Virtual Ancient Rome in 3D
January 20, 2022 12:51 PM   Subscribe

 
and people!

pretty much detest VR for everything but I'll make an exception for virtual time travel, or even modern-day tourism I guess

"Rome" was just a word on a page until I decided to watch the HBO series, which piqued my interest more. Then The Storm Before The Storm filled in more details. The deeper emperor-by-emperor history of the podcasts were too much of a trivia-heavy/modern-day-import-lite slog for me but the economics of a parasitical imperial metropolis sucking wealth from an entire continent for centuries still holds much interest.
posted by Heywood Mogroot III at 12:59 PM on January 20, 2022 [1 favorite]


my recent virtual time travel itch has been watching academic historians nerd out on the authenticity of Assassin's Creed: Odyssey. Granted most of those game maps are not at 1:1 to reality, but it's neat to see how you can use a game to give someone a more immersive idea of what these ancient cities looked like in their heyday.
posted by bl1nk at 1:15 PM on January 20, 2022 [1 favorite]

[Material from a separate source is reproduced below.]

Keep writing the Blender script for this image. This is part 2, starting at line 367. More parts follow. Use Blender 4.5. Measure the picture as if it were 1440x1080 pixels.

Where can I find out what tools they're using to model this? My view-source and fork-this-project keys are getting itchy.
posted by mhoye at 1:21 PM on January 20, 2022


Grime… There was this video that came out years ago about a 747 landing on an LA freeway made by two guys in a bedroom. They had found a 3D model of a 747 and used that, but something looked horribly wrong. One of them knew someone who worked at the airport and they got to go there and look at a real 747 up close. What they saw was dirt. Lots of it. So they went home, and dirtied up the texture map, and lo and behold, the plane in the video looked real. Yeah, this video looks too clean and the texture maps form repeated patterns on the buildings. It’s really interesting to maybe get an idea of the forms of buildings there but a city that ain’t lived in doesn’t look like anything real.
posted by njohnson23 at 1:40 PM on January 20, 2022 [1 favorite]


Street view.
posted by phooky at 1:52 PM on January 20, 2022 [2 favorites]


Inside St. Peter's, Rome. M.C. Escher
posted by clavdivs at 2:15 PM on January 20, 2022


The absence of surreality in that Escher is surreal.